É na liturgia que o Pai Eterno se torna presente para o homem, como uma “tenda do encontro” e como “santuário sagrado”. Mas Deus também se revela na história, disse o cardeal na quinta meditação. Não é só no espaço que o Criador encontra a criatura: também o tempo é "lugar" privilegiado da teofania.
É o que proclamam os Salmos, nas passagens que tratam de um Deus que age concretamente na história de um povo, o povo de Israel, libertado da escravidão no Egito pela mão divina. Uma história que o cardeal chama de “credo histórico de Israel” e que contém uma verdade evidente: a fé está ligada aos fatos.
"A história é e deve ser sempre o nosso lugar dileto de encontro com nosso Senhor, nosso Deus. Mesmo que seja um lugar de escândalos, uma terra em que muitas vezes deparamos com o silêncio de Deus e com a apostasia dos homens", disse Ravasi.
A ação de Deus se revela na sequência dos eventos, sejam os marcados pela alegria, sejam os perpassados de sofrimento, conforme nos demonstra o “evento por excelência”: a encarnação. É preciso recordar também que a história humana não é só uma trama sem sentido, mas um desígnio feito pelo próprio Deus, de acordo com um plano ditado pela esperança, a "irmã caçula" da fé e da caridade.
"A esperança nos dá a certeza de não estarmos à mercê de um destino imponderável.
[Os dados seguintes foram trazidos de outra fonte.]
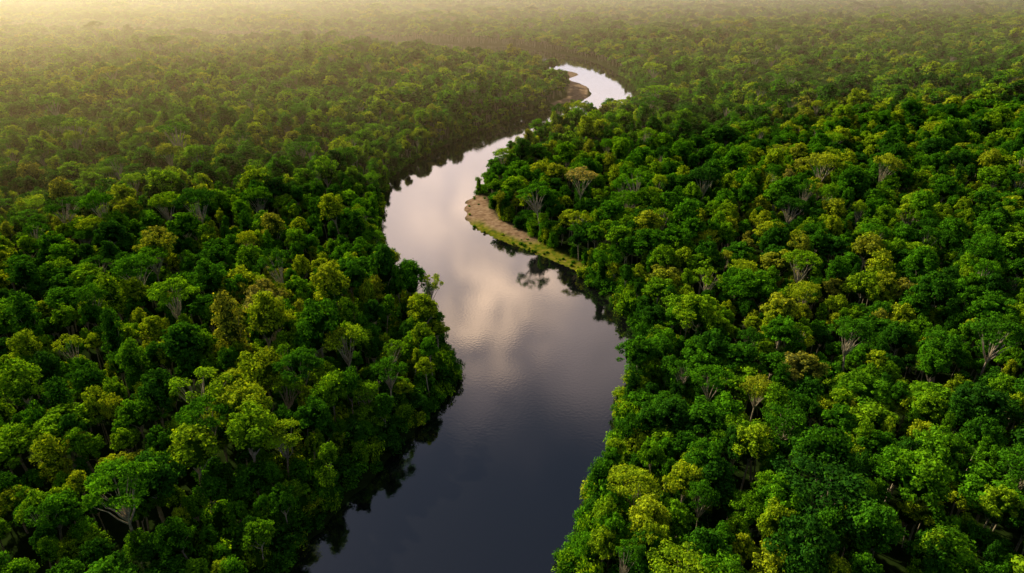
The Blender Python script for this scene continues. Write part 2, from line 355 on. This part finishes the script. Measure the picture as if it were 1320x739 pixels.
nf=N(nt,'ShaderNodeTexNoise',i_Scale=17.0,i_Detail=6.0); L(tc.outputs['Generated'],nf.inputs['Vector'])
nr2=N(nt,'ShaderNodeMapRange'); L(nf.outputs['Fac'],nr2.inputs[0]); nr2.inputs[1].default_value=.38; nr2.inputs[2].default_value=.60; nr2.inputs[3].default_value=.05
q=N(nt,'ShaderNodeMath',operation='MULTIPLY'); L(tot,q.inputs[0]); L(nr2.outputs[0],q.inputs[1])
# warm glow added low in the sky ahead, to brighten the river's reflection
sx=N(nt,'ShaderNodeSeparateXYZ'); L(tc.outputs['Generated'],sx.inputs[0])
nd=N(nt,'ShaderNodeTexNoise',i_Scale=6.0,i_Detail=5.0); L(tc.outputs['Generated'],nd.inputs['Vector'])
zn=N(nt,'ShaderNodeMath',operation='MULTIPLY_ADD'); L(nd.outputs['Fac'],zn.inputs[0]); zn.inputs[1].default_value=-.24; L(sx.outputs[2],zn.inputs[2])
hz=N(nt,'ShaderNodeMapRange',interpolation_type='SMOOTHSTEP'); L(zn.outputs[0],hz.inputs[0]); hz.inputs[1].default_value=.54; hz.inputs[2].default_value=.06; hz.inputs[4].default_value=.36
ay=N(nt,'ShaderNodeMapRange',interpolation_type='SMOOTHSTEP'); L(sx.outputs[1],ay.inputs[0]); ay.inputs[1].default_value=.68; ay.inputs[2].default_value=.84
hm=N(nt,'ShaderNodeMath',operation='MULTIPLY'); L(hz.outputs[0],hm.inputs[0]); L(ay.outputs[0],hm.inputs[1])
mxa=mixc(nt); L(hm.outputs[0],mxa.inputs[0]); L(sk.outputs[0],mxa.inputs[6]); mxa.inputs[7].default_value=(156,120,102,1)
mx=mixc(nt); L(q.outputs[0],mx.inputs[0]); L(mxa.outputs[2],mx.inputs[6]); mx.inputs[7].default_value=(180,126,80,1)
bg=N(nt,'ShaderNodeBackground',i_Strength=.05); L(mx.outputs[2],bg.inputs[0])
o=N(nt,'ShaderNodeOutputWorld'); L(bg.outputs[0],o.inputs[0])

# ------------------------------------------------------------------ camera
cd=bpy.data.cameras.new('camera'); cd.lens=24; cd.sensor_width=36; cd.clip_start=1; cd.clip_end=60000
co=bpy.data.objects.new('camera',cd); scene.collection.objects.link(co); co.location=(0,0,145); co.rotation_euler=(math.radians(90-26),0,0)
scene.camera=co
Nosso Deus se define, em Êxodo, 3, com o pronome da primeira pessoa, Eu, e com o verbo fundamental: Eu sou. Ele é Pessoa que age, que vive no interior dos eventos. A nossa relação com Deus, portanto, é uma relação de confiança, de diálogo e de contato".
Deus é um pastor, um guia e companheiro de viagem amoroso, que protege o seu povo-rebanho de todo pesadelo natural e histórico. "Celebramos a fidelidade de Deus apesar da infidelidade humana", disse o cardeal. A proximidade amorosa de Deus no sofrimento do deserto, assim como o êxodo, a libertação da escravidão e a criação em si, são todos gestos que mostram o cuidado que Deus tem pela humanidade.
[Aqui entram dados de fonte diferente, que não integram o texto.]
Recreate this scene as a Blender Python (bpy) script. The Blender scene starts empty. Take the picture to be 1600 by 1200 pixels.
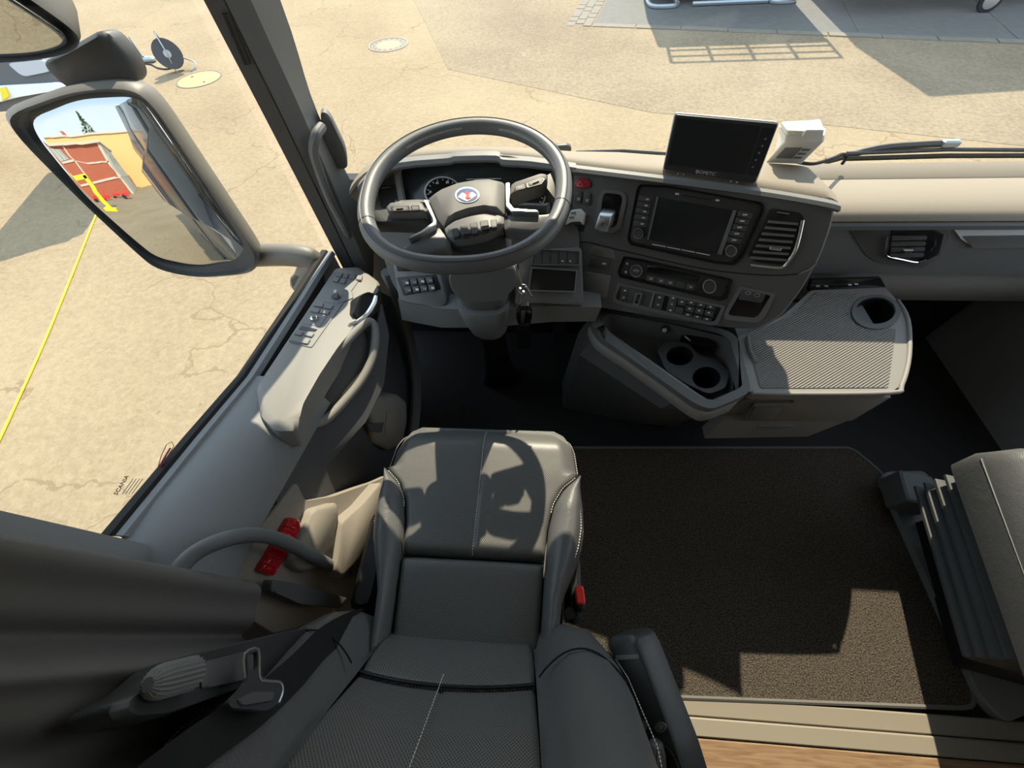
import bpy, math, random
import numpy as np
random.seed(7)
SC = bpy.context.scene
COL = SC.collection

# ------------------------------------------------------------------ camera, light, exposure
PITCH, YAW, ROLL, FPX = 57.0, -7.0, -4.5, 600.0
CAM = np.array([0.0, 0.0, 1.45])
p_, y_, r_ = map(math.radians, (PITCH, YAW, ROLL))
FW = np.array([math.sin(y_)*math.cos(p_), math.cos(y_)*math.cos(p_), -math.sin(p_)])
RT0 = np.array([math.cos(y_), -math.sin(y_), 0.0]); UP0 = np.cross(RT0, FW)
RT = RT0*math.cos(r_) + UP0*math.sin(r_); UPV = -RT0*math.sin(r_) + UP0*math.cos(r_)
from mathutils import Matrix, Vector
cd = bpy.data.cameras.new('camera'); cam = bpy.data.objects.new('camera', cd); COL.objects.link(cam)
cd.sensor_fit = 'HORIZONTAL'; cd.sensor_width = 36.0; cd.lens = 36.0*FPX/1600.0; cd.clip_start = 0.01; cd.clip_end = 500
m = Matrix.Identity(4)
for i in range(3):
    m[i][0] = RT[i]; m[i][1] = UPV[i]; m[i][2] = -FW[i]; m[i][3] = CAM[i]
cam.matrix_world = m
SC.camera = cam

w = bpy.data.worlds.new('sky'); SC.world = w; w.use_nodes = True
nt = w.node_tree; nt.nodes.clear()
wo = nt.nodes.new('ShaderNodeOutputWorld'); wb = nt.nodes.new('ShaderNodeBackground')
tc = nt.nodes.new('ShaderNodeTexCoord'); sx = nt.nodes.new('ShaderNodeSeparateXYZ'); cr = nt.nodes.new('ShaderNodeValToRGB')
cr.color_ramp.elements[0].position = 0.0; cr.color_ramp.elements[0].color = (0.95, 0.97, 0.98, 1)
cr.color_ramp.elements[1].position = 0.7; cr.color_ramp.elements[1].color = (0.60, 0.75, 0.93, 1)
nt.links.new(tc.outputs['Generated'], sx.inputs[0]); nt.links.new(sx.outputs['Z'], cr.inputs[0])
nt.links.new(cr.outputs[0], wb.inputs[0]); wb.inputs[1].default_value = 1.15
nt.links.new(wb.outputs[0], wo.inputs[0])

SUN_EL, SUN_AZ = 42.5, 4.0      # the sun stands ahead of the cab, a little to the right
sd = bpy.data.lights.new('sun', 'SUN'); sd.energy = 4.6; sd.angle = math.radians(0.55); sd.color = (1.0, 0.86, 0.66)
so = bpy.data.objects.new('sun', sd); COL.objects.link(so)
e_, a_ = math.radians(SUN_EL), math.radians(SUN_AZ)
so.rotation_euler = Vector((-math.sin(a_)*math.cos(e_), -math.cos(a_)*math.cos(e_), -math.sin(e_))).to_track_quat('-Z', 'Y').to_euler()
so.location = (2, 20, 20)
vs = SC.view_settings; vs.view_transform = 'Standard'; vs.look = 'None'; vs.gamma = 1; vs.exposure = 0.85
vs.use_curve_mapping = False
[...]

Eles culminam no sinal mais profundo do amor divino: Jesus Cristo, o Messias, que é "justo, sacerdote e filho de Deus". Estas três características foram o foco da sexta meditação. À luz dos Salmos 72, 110 e 2, elas revelam alguns aspectos da figura messiânica.
Se os profetas "apontavam o dedo contra os abusos de poder e contra a resignação às injustiças", disse Ravasi, “o Messias vem ensinar um tipo diferente de justiça: ser o último dos últimos, o defensor dos indefesos, o pobre entre os pobres”.
"Paulo deu a melhor definição dessa justiça, situada no nível das vítimas da injustiça. No famoso hino de Filipenses, 2, ele diz: Mesmo na condição de Deus, ele não considerou um privilégio ser como Deus, mas esvaziou-se de si mesmo, tomando a forma de servo e se tornando semelhante aos homens".
O Messias faz brilhar a justiça para os últimos. Ele é o pai dos pobres e o defensor das viúvas (Salmo 68). É Ele que, “sendo rico, se fez pobre por amor de vós, para vos tornardes ricos com a sua pobreza” (2Cor 8,9). O sacerdócio de Cristo é um sacerdócio "de graça", que atinge o seu cume na ressurreição, ato de amor com que o Filho de Deus revela plenamente a sua divindade. É preciso "contemplar a figura de Cristo, o Messias que tem em si todo o sopro do Antigo Testamento e o leva à plenitude".
Finalmente, na última reflexão de ontem, o cardeal voltou ao tema da teofania, que, depois da palavra, do espaço, da liturgia e do tempo, se manifesta na criatura. Recordando a passagem do Gênesis que diz que “Deus criou o homem à sua imagem”, Ravasi perguntou: "O que é a imagem de Deus?". "Homem e mulher os criou", observou ainda. Isto leva a outra pergunta: "A imagem de Deus que está em nós seria talvez a bipolaridade sexual? Deus é sexuado?".
O significado é bastante simples, considera o cardeal: "Quando um homem e uma mulher se amam e geram, eles continuam a criação. Eles são a imagem do Criador". E, como o Criador, geram a criatura, o embrião no ventre materno, um pequeno ponto de partida de uma vida sobre a qual já se projeta a grandeza do olhar divino.
"Deus vê, naquela mínima criatura, toda a sua história, toda a sequência dos seus dias que virão; ele já vê os esplendores e misérias daquela criatura". Desde "esse início absoluto", a criatura humana está "sempre sob o olhar de Deus, que se estende ao longo de todo o itinerário da sua existência".
Ela é "um lugar onde interceptamos a presença de Deus". Para nós, cristãos, ela tende a se tornar "objeto de atenção contínua, de paixão, de amor", até porque o homem “tem um mandado divino a preservar, um trabalho a fazer nesta terra: representar o seu Supremo Soberano”.